## What to do:
Only the lines from the one containing "The Blender Python" through the one containing "return p[:n]" are to be copied, exactly and with both ends kept.

** START Dataset records **

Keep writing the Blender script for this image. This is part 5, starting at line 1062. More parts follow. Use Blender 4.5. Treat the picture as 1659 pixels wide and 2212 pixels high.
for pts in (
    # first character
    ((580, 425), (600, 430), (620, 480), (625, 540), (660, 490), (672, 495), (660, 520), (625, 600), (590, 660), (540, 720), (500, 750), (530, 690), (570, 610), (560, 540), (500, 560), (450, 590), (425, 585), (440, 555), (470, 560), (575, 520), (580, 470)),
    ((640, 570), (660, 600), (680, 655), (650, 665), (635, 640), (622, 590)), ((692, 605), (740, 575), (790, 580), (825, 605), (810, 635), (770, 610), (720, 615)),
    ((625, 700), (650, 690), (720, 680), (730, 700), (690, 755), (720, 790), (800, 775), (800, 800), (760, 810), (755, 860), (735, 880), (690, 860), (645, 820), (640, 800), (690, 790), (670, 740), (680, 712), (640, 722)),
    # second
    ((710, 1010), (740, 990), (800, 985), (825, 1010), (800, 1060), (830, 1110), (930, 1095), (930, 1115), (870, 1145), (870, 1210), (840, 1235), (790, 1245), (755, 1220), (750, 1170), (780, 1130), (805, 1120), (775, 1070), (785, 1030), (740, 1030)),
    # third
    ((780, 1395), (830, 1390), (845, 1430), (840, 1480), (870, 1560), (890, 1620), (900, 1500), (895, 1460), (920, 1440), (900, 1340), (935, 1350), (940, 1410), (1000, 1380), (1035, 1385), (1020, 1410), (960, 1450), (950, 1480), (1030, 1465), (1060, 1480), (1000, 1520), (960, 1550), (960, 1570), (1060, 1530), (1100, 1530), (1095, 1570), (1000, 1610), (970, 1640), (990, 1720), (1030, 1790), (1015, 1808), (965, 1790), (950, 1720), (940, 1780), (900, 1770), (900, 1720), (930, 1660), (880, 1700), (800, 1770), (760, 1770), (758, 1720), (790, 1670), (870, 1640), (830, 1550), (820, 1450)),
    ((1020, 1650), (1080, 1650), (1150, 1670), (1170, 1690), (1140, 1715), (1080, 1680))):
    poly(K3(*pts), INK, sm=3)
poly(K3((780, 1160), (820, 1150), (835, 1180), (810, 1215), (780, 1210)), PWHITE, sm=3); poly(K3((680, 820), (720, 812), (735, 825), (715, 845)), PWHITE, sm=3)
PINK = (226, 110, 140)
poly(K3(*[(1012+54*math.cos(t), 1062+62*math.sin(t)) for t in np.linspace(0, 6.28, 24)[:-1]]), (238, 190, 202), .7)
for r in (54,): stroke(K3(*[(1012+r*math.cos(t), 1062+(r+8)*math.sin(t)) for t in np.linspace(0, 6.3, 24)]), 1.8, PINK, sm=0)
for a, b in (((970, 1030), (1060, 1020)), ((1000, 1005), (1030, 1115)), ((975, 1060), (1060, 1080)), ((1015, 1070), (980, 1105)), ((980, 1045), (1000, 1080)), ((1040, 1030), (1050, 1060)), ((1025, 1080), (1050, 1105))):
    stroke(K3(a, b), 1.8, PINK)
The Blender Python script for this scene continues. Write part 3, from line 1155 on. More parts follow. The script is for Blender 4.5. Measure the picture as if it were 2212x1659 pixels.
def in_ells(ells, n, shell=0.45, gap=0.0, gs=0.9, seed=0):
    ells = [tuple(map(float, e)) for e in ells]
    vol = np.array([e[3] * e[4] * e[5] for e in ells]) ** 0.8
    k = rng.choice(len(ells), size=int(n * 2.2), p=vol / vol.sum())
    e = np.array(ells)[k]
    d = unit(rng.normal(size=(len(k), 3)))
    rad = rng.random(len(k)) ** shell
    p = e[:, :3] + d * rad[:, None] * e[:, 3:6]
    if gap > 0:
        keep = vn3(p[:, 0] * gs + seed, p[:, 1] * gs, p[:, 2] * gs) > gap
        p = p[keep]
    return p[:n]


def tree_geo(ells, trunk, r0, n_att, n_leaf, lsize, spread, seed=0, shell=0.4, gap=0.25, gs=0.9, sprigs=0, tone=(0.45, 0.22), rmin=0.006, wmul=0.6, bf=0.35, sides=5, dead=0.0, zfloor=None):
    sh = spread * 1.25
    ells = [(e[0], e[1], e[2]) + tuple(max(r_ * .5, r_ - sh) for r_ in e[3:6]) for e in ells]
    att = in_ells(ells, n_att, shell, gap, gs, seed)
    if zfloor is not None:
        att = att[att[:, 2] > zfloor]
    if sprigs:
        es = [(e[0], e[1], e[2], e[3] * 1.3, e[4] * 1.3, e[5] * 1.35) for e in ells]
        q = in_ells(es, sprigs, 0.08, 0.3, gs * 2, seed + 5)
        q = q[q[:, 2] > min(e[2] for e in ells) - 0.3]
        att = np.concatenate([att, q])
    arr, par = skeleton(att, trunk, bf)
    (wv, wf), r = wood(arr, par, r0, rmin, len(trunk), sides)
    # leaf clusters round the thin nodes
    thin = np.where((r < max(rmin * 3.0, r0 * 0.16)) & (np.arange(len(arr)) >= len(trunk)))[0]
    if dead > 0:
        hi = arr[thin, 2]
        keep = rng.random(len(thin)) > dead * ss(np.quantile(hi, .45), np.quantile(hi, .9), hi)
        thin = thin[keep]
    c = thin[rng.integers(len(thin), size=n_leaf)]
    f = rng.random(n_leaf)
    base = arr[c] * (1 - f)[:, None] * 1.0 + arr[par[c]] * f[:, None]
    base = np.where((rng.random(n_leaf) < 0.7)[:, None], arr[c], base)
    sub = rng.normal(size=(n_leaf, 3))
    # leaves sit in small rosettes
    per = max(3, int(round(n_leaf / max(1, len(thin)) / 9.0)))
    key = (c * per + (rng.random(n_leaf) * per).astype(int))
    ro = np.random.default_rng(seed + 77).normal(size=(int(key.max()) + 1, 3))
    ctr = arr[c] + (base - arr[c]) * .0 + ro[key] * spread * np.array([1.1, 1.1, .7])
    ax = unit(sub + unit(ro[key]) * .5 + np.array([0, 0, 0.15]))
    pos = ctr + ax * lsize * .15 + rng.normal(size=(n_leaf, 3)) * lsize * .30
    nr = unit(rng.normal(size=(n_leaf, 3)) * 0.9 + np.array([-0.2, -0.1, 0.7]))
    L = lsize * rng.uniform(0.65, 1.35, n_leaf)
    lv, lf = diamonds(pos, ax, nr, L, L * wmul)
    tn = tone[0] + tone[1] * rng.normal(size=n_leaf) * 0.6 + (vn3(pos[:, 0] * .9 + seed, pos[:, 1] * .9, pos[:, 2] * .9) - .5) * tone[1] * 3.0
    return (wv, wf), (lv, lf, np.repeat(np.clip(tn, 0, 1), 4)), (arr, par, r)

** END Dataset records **

## Final result:
The Blender Python script for this scene continues. Write part 3, from line 1155 on. More parts follow. The script is for Blender 4.5. Measure the picture as if it were 2212x1659 pixels.
def in_ells(ells, n, shell=0.45, gap=0.0, gs=0.9, seed=0):
    ells = [tuple(map(float, e)) for e in ells]
    vol = np.array([e[3] * e[4] * e[5] for e in ells]) ** 0.8
    k = rng.choice(len(ells), size=int(n * 2.2), p=vol / vol.sum())
    e = np.array(ells)[k]
    d = unit(rng.normal(size=(len(k), 3)))
    rad = rng.random(len(k)) ** shell
    p = e[:, :3] + d * rad[:, None] * e[:, 3:6]
    if gap > 0:
        keep = vn3(p[:, 0] * gs + seed, p[:, 1] * gs, p[:, 2] * gs) > gap
        p = p[keep]
    return p[:n]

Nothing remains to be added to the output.